>> BEGIN EXERCISE MATERIALS

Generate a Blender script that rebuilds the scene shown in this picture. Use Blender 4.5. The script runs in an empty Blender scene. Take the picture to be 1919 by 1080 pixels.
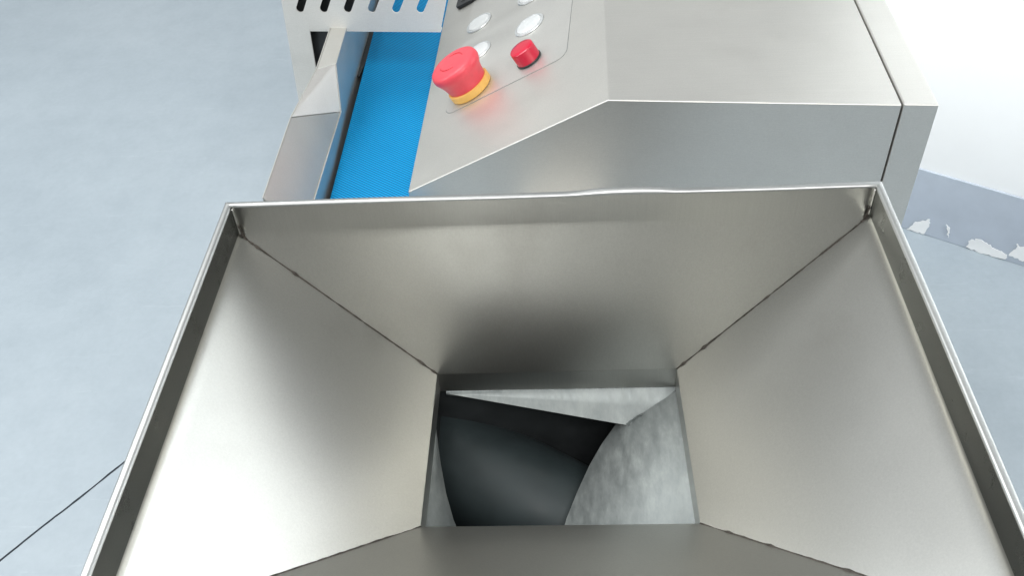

>> END EXERCISE MATERIALS
>> BEGIN EXERCISE MATERIALS

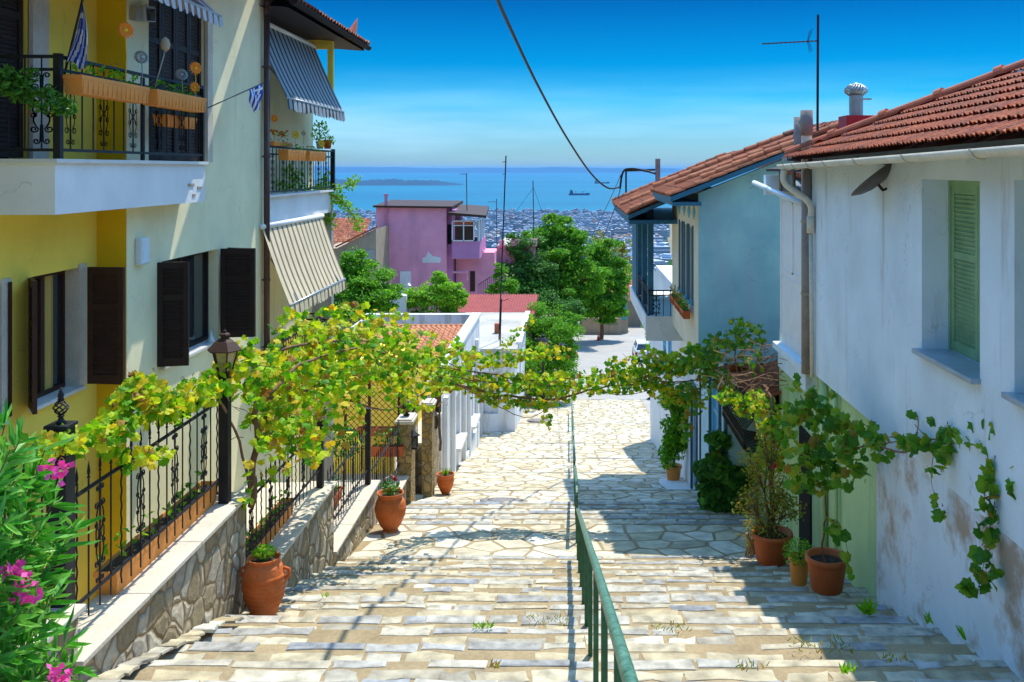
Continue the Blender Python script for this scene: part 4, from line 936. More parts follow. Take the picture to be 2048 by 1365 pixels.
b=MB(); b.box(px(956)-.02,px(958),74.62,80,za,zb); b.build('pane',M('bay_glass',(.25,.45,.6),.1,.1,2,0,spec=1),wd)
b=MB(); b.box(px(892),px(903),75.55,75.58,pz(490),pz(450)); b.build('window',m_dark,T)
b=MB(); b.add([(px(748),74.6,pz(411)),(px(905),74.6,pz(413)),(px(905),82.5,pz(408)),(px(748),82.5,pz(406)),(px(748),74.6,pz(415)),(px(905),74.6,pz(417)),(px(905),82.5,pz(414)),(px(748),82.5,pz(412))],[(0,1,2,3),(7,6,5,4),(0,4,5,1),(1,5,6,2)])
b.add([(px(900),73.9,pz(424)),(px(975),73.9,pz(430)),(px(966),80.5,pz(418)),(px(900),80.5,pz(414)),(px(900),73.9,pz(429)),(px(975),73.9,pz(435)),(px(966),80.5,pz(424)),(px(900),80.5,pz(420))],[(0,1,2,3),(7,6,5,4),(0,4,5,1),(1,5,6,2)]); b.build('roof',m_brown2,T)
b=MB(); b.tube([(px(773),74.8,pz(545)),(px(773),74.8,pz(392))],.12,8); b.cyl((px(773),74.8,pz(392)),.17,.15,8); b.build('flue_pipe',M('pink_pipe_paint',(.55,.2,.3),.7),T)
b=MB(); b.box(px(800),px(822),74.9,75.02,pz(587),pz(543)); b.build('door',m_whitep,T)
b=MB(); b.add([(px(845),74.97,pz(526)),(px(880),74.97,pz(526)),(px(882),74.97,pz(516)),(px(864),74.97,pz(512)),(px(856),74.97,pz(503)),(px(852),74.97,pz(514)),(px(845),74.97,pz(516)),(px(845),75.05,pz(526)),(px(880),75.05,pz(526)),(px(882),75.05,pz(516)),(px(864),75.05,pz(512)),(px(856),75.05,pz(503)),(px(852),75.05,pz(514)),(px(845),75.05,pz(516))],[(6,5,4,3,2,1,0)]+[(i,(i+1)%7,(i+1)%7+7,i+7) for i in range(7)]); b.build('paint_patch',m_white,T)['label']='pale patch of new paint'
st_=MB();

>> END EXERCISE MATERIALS
>> BEGIN EXERCISE MATERIALS

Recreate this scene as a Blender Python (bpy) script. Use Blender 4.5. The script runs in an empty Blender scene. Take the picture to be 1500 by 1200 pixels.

>> END EXERCISE MATERIALS

## EXERCISE GOAL
Go over the records above line by line and count those holding the word "scene". Reply only with the number.

## RESPONSE
3